▶ **Problem to work on**: Print the data that follows exactly.

▶ **Dataset section**:
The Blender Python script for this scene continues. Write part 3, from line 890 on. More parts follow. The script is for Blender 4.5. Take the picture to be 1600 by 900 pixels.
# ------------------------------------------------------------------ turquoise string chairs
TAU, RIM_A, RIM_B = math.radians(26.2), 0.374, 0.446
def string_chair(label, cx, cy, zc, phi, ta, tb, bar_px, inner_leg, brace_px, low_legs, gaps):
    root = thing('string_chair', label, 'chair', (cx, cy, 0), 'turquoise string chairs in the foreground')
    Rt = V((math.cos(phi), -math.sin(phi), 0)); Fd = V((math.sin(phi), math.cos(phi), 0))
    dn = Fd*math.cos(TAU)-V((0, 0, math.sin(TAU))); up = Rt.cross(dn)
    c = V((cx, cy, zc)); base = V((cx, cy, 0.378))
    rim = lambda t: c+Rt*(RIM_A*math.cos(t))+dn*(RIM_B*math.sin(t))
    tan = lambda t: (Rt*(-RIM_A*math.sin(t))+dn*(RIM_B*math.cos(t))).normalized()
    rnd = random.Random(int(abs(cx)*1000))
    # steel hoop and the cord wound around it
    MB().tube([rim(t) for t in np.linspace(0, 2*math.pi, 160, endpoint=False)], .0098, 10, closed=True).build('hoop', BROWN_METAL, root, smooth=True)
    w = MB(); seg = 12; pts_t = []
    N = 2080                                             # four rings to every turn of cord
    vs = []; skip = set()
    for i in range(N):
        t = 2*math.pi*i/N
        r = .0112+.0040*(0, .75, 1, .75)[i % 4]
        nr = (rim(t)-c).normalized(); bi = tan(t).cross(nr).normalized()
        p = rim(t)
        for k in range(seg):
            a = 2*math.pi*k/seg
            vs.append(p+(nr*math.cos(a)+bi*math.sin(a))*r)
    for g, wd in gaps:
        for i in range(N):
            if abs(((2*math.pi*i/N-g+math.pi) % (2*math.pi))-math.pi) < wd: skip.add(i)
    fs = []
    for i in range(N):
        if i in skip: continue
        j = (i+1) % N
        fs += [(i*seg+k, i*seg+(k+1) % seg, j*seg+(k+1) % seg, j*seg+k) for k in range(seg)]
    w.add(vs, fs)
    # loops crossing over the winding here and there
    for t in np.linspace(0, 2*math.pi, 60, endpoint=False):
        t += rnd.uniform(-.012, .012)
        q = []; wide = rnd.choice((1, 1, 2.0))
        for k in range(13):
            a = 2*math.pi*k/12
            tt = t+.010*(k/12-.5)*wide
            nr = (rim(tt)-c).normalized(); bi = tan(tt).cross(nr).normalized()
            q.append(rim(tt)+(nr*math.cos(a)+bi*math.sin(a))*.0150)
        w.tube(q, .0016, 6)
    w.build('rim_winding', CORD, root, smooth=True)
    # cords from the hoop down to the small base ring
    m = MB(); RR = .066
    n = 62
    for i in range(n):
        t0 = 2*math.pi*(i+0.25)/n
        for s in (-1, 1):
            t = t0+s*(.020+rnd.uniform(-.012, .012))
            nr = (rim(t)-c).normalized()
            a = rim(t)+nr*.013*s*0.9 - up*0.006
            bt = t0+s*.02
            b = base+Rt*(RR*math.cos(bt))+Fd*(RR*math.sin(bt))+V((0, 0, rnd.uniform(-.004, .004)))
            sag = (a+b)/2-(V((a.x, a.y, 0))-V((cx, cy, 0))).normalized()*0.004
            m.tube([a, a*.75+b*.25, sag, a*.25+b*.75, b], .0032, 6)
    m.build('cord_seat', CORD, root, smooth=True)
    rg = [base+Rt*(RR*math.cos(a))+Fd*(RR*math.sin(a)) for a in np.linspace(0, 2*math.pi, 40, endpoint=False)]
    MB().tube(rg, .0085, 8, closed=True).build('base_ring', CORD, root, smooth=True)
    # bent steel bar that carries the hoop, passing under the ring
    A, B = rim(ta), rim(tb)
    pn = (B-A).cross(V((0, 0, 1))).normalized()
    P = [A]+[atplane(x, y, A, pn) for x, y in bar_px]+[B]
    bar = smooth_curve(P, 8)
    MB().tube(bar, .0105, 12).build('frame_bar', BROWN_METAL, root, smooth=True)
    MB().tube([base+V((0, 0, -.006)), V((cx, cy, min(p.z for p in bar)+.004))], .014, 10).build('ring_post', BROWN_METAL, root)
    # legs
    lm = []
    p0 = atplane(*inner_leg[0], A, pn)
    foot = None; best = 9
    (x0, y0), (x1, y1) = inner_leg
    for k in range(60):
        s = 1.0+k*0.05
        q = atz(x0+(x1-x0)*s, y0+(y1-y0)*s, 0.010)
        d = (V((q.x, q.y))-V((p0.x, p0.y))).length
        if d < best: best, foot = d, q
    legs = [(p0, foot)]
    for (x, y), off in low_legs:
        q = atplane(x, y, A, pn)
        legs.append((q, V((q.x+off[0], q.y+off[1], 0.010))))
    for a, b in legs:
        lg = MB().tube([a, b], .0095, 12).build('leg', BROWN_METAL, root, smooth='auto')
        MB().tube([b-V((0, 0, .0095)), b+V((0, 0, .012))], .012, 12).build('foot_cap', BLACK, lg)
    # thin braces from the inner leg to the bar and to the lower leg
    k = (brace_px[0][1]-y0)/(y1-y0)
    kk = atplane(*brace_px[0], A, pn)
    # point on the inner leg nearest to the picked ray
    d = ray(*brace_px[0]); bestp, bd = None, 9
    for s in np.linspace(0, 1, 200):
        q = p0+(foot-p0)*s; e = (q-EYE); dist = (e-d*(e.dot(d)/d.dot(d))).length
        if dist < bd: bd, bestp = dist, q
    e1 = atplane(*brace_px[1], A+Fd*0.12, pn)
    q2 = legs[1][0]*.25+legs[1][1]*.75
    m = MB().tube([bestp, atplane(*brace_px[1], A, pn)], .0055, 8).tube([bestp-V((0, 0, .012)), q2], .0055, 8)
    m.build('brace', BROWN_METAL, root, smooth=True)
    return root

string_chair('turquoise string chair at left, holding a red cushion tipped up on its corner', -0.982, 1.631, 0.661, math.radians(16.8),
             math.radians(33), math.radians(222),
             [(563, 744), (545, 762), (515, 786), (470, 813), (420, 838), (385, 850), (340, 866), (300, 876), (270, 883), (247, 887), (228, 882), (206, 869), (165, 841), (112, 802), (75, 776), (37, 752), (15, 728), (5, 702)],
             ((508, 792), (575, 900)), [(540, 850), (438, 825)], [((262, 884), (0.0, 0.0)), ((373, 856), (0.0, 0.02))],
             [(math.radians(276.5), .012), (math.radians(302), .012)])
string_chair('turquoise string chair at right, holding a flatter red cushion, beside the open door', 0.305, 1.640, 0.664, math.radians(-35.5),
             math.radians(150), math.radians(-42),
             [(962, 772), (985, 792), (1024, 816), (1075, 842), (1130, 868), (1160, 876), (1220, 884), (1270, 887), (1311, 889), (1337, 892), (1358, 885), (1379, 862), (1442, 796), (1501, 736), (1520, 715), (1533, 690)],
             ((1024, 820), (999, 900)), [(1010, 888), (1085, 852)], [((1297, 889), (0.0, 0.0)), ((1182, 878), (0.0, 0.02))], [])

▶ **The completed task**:
The Blender Python script for this scene continues. Write part 3, from line 890 on. More parts follow. The script is for Blender 4.5. Take the picture to be 1600 by 900 pixels.
# ------------------------------------------------------------------ turquoise string chairs
TAU, RIM_A, RIM_B = math.radians(26.2), 0.374, 0.446
def string_chair(label, cx, cy, zc, phi, ta, tb, bar_px, inner_leg, brace_px, low_legs, gaps):
    root = thing('string_chair', label, 'chair', (cx, cy, 0), 'turquoise string chairs in the foreground')
    Rt = V((math.cos(phi), -math.sin(phi), 0)); Fd = V((math.sin(phi), math.cos(phi), 0))
    dn = Fd*math.cos(TAU)-V((0, 0, math.sin(TAU))); up = Rt.cross(dn)
    c = V((cx, cy, zc)); base = V((cx, cy, 0.378))
    rim = lambda t: c+Rt*(RIM_A*math.cos(t))+dn*(RIM_B*math.sin(t))
    tan = lambda t: (Rt*(-RIM_A*math.sin(t))+dn*(RIM_B*math.cos(t))).normalized()
    rnd = random.Random(int(abs(cx)*1000))
    # steel hoop and the cord wound around it
    MB().tube([rim(t) for t in np.linspace(0, 2*math.pi, 160, endpoint=False)], .0098, 10, closed=True).build('hoop', BROWN_METAL, root, smooth=True)
    w = MB(); seg = 12; pts_t = []
    N = 2080                                             # four rings to every turn of cord
    vs = []; skip = set()
    for i in range(N):
        t = 2*math.pi*i/N
        r = .0112+.0040*(0, .75, 1, .75)[i % 4]
        nr = (rim(t)-c).normalized(); bi = tan(t).cross(nr).normalized()
        p = rim(t)
        for k in range(seg):
            a = 2*math.pi*k/seg
            vs.append(p+(nr*math.cos(a)+bi*math.sin(a))*r)
    for g, wd in gaps:
        for i in range(N):
            if abs(((2*math.pi*i/N-g+math.pi) % (2*math.pi))-math.pi) < wd: skip.add(i)
    fs = []
    for i in range(N):
        if i in skip: continue
        j = (i+1) % N
        fs += [(i*seg+k, i*seg+(k+1) % seg, j*seg+(k+1) % seg, j*seg+k) for k in range(seg)]
    w.add(vs, fs)
    # loops crossing over the winding here and there
    for t in np.linspace(0, 2*math.pi, 60, endpoint=False):
        t += rnd.uniform(-.012, .012)
        q = []; wide = rnd.choice((1, 1, 2.0))
        for k in range(13):
            a = 2*math.pi*k/12
            tt = t+.010*(k/12-.5)*wide
            nr = (rim(tt)-c).normalized(); bi = tan(tt).cross(nr).normalized()
            q.append(rim(tt)+(nr*math.cos(a)+bi*math.sin(a))*.0150)
        w.tube(q, .0016, 6)
    w.build('rim_winding', CORD, root, smooth=True)
    # cords from the hoop down to the small base ring
    m = MB(); RR = .066
    n = 62
    for i in range(n):
        t0 = 2*math.pi*(i+0.25)/n
        for s in (-1, 1):
            t = t0+s*(.020+rnd.uniform(-.012, .012))
            nr = (rim(t)-c).normalized()
            a = rim(t)+nr*.013*s*0.9 - up*0.006
            bt = t0+s*.02
            b = base+Rt*(RR*math.cos(bt))+Fd*(RR*math.sin(bt))+V((0, 0, rnd.uniform(-.004, .004)))
            sag = (a+b)/2-(V((a.x, a.y, 0))-V((cx, cy, 0))).normalized()*0.004
            m.tube([a, a*.75+b*.25, sag, a*.25+b*.75, b], .0032, 6)
    m.build('cord_seat', CORD, root, smooth=True)
    rg = [base+Rt*(RR*math.cos(a))+Fd*(RR*math.sin(a)) for a in np.linspace(0, 2*math.pi, 40, endpoint=False)]
    MB().tube(rg, .0085, 8, closed=True).build('base_ring', CORD, root, smooth=True)
    # bent steel bar that carries the hoop, passing under the ring
    A, B = rim(ta), rim(tb)
    pn = (B-A).cross(V((0, 0, 1))).normalized()
    P = [A]+[atplane(x, y, A, pn) for x, y in bar_px]+[B]
    bar = smooth_curve(P, 8)
    MB().tube(bar, .0105, 12).build('frame_bar', BROWN_METAL, root, smooth=True)
    MB().tube([base+V((0, 0, -.006)), V((cx, cy, min(p.z for p in bar)+.004))], .014, 10).build('ring_post', BROWN_METAL, root)
    # legs
    lm = []
    p0 = atplane(*inner_leg[0], A, pn)
    foot = None; best = 9
    (x0, y0), (x1, y1) = inner_leg
    for k in range(60):
        s = 1.0+k*0.05
        q = atz(x0+(x1-x0)*s, y0+(y1-y0)*s, 0.010)
        d = (V((q.x, q.y))-V((p0.x, p0.y))).length
        if d < best: best, foot = d, q
    legs = [(p0, foot)]
    for (x, y), off in low_legs:
        q = atplane(x, y, A, pn)
        legs.append((q, V((q.x+off[0], q.y+off[1], 0.010))))
    for a, b in legs:
        lg = MB().tube([a, b], .0095, 12).build('leg', BROWN_METAL, root, smooth='auto')
        MB().tube([b-V((0, 0, .0095)), b+V((0, 0, .012))], .012, 12).build('foot_cap', BLACK, lg)
    # thin braces from the inner leg to the bar and to the lower leg
    k = (brace_px[0][1]-y0)/(y1-y0)
    kk = atplane(*brace_px[0], A, pn)
    # point on the inner leg nearest to the picked ray
    d = ray(*brace_px[0]); bestp, bd = None, 9
    for s in np.linspace(0, 1, 200):
        q = p0+(foot-p0)*s; e = (q-EYE); dist = (e-d*(e.dot(d)/d.dot(d))).length
        if dist < bd: bd, bestp = dist, q
    e1 = atplane(*brace_px[1], A+Fd*0.12, pn)
    q2 = legs[1][0]*.25+legs[1][1]*.75
    m = MB().tube([bestp, atplane(*brace_px[1], A, pn)], .0055, 8).tube([bestp-V((0, 0, .012)), q2], .0055, 8)
    m.build('brace', BROWN_METAL, root, smooth=True)
    return root

string_chair('turquoise string chair at left, holding a red cushion tipped up on its corner', -0.982, 1.631, 0.661, math.radians(16.8),
             math.radians(33), math.radians(222),
             [(563, 744), (545, 762), (515, 786), (470, 813), (420, 838), (385, 850), (340, 866), (300, 876), (270, 883), (247, 887), (228, 882), (206, 869), (165, 841), (112, 802), (75, 776), (37, 752), (15, 728), (5, 702)],
             ((508, 792), (575, 900)), [(540, 850), (438, 825)], [((262, 884), (0.0, 0.0)), ((373, 856), (0.0, 0.02))],
             [(math.radians(276.5), .012), (math.radians(302), .012)])
string_chair('turquoise string chair at right, holding a flatter red cushion, beside the open door', 0.305, 1.640, 0.664, math.radians(-35.5),
             math.radians(150), math.radians(-42),
             [(962, 772), (985, 792), (1024, 816), (1075, 842), (1130, 868), (1160, 876), (1220, 884), (1270, 887), (1311, 889), (1337, 892), (1358, 885), (1379, 862), (1442, 796), (1501, 736), (1520, 715), (1533, 690)],
             ((1024, 820), (999, 900)), [(1010, 888), (1085, 852)], [((1297, 889), (0.0, 0.0)), ((1182, 878), (0.0, 0.02))], [])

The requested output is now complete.